Depois de ver aplicação de esterco na lavoura com uso de GPS, mais dados impressionantes de produção com integração lavoura-pecuária-floresta, a qualidade dos ingredientes sendo avaliada em tempo real em confinamento, sinto-me cometendo uma injustiça em abordar somente esses dois aspectos nesta oportunidade para esses dois importantes eventos. Espero, nos próximos meses, reparar essa falha.

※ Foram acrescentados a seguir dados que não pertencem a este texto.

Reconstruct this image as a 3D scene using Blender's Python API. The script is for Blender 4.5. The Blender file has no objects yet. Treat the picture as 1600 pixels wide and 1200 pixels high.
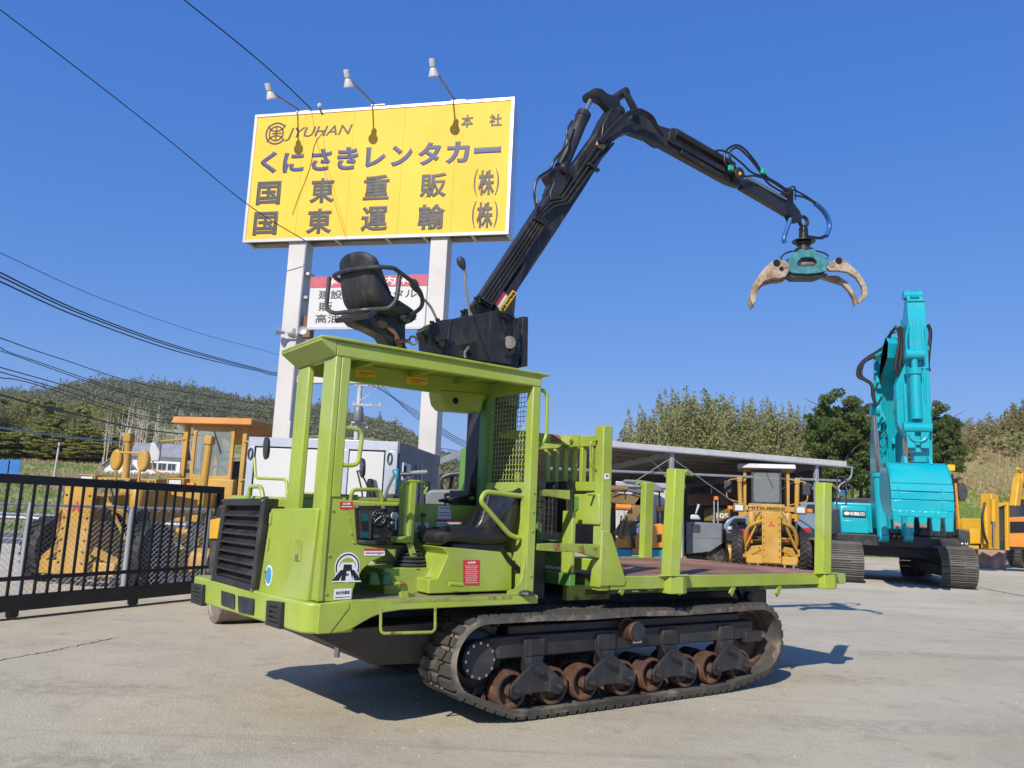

Embrapa Gado de Corte – 40 anos: Dedico esse texto à instituição que tem permitido realizar-me profissionalmente e que no próximo dia 28 de Abril celebrará seus primeiros 40 anos. É comum as pessoas serem particularizadas pelo local onde trabalham. Nesse caso, há mais de 15 anos sou o “Sergio da Embrapa”. O diferencial aqui é que o “da Embrapa”. Sou, então, “o Sergio que trabalha na empresa que tanto ajuda o Brasil a ser uma potência agrícola”, maneira pela qual por tanta gente somos reconhecidos. Como sinto esse reconhecimento desde o meu primeiro dia no trabalho, tenho consciência que foi uma herança bendita daqueles que, antes de mim, construíram-na. Sendo otimista e considerando que esteja na minha meia-vida embrapiana, tenho a imodesta ambição de ajudar a deixar, até o final da outra metade, a mesma herança para meus futuros colegas, de forma que o orgulho continue sendo o mais forte traço de união entre os embrapianos. Que esse forte sentimento que nos confere alma, leve o corpo sempre à frente para atender, cada vez mais e melhor, aos anseios de quem nos patrocina, o povo brasileiro.